►

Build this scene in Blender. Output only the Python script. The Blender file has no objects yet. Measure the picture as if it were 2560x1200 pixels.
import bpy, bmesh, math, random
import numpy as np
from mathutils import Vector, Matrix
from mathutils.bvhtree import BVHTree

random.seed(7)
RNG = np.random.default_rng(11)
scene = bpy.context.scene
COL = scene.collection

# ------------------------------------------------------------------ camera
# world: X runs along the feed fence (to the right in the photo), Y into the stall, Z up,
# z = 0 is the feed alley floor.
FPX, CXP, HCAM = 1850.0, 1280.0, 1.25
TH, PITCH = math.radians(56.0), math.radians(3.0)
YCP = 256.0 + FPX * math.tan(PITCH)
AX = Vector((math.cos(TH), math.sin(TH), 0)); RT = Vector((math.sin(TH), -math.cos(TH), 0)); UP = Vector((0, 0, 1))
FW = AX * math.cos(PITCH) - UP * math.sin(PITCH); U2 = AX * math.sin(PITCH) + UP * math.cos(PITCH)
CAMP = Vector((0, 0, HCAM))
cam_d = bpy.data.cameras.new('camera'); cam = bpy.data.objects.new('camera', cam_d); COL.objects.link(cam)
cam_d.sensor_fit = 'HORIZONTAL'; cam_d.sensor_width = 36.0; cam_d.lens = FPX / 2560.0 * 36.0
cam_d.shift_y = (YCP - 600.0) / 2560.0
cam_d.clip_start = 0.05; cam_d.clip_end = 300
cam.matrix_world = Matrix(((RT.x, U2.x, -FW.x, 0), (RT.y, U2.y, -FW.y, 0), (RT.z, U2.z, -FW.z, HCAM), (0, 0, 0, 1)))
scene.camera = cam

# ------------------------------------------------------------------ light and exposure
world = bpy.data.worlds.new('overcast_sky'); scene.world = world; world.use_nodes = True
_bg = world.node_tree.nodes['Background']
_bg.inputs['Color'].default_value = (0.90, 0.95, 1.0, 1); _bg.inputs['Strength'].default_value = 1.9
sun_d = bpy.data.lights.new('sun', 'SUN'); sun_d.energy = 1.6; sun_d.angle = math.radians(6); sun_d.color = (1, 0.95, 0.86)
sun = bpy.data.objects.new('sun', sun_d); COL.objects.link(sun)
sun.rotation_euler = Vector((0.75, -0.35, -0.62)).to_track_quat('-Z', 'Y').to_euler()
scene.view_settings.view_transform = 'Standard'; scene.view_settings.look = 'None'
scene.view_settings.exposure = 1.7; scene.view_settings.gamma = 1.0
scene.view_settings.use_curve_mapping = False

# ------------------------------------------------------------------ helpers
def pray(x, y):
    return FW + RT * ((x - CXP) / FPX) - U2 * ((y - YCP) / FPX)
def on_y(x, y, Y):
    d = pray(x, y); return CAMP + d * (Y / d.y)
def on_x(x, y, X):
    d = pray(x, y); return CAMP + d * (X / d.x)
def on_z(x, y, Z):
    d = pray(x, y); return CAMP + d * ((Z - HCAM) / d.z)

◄

■ TASK STATEMENT:
Your answer should be exactly the lines of the data above, from the first through the line containing "scene.camera = cam".

■ WRITTEN REPLY:
Build this scene in Blender. Output only the Python script. The Blender file has no objects yet. Measure the picture as if it were 2560x1200 pixels.
import bpy, bmesh, math, random
import numpy as np
from mathutils import Vector, Matrix
from mathutils.bvhtree import BVHTree

random.seed(7)
RNG = np.random.default_rng(11)
scene = bpy.context.scene
COL = scene.collection

# ------------------------------------------------------------------ camera
# world: X runs along the feed fence (to the right in the photo), Y into the stall, Z up,
# z = 0 is the feed alley floor.
FPX, CXP, HCAM = 1850.0, 1280.0, 1.25
TH, PITCH = math.radians(56.0), math.radians(3.0)
YCP = 256.0 + FPX * math.tan(PITCH)
AX = Vector((math.cos(TH), math.sin(TH), 0)); RT = Vector((math.sin(TH), -math.cos(TH), 0)); UP = Vector((0, 0, 1))
FW = AX * math.cos(PITCH) - UP * math.sin(PITCH); U2 = AX * math.sin(PITCH) + UP * math.cos(PITCH)
CAMP = Vector((0, 0, HCAM))
cam_d = bpy.data.cameras.new('camera'); cam = bpy.data.objects.new('camera', cam_d); COL.objects.link(cam)
cam_d.sensor_fit = 'HORIZONTAL'; cam_d.sensor_width = 36.0; cam_d.lens = FPX / 2560.0 * 36.0
cam_d.shift_y = (YCP - 600.0) / 2560.0
cam_d.clip_start = 0.05; cam_d.clip_end = 300
cam.matrix_world = Matrix(((RT.x, U2.x, -FW.x, 0), (RT.y, U2.y, -FW.y, 0), (RT.z, U2.z, -FW.z, HCAM), (0, 0, 0, 1)))
scene.camera = cam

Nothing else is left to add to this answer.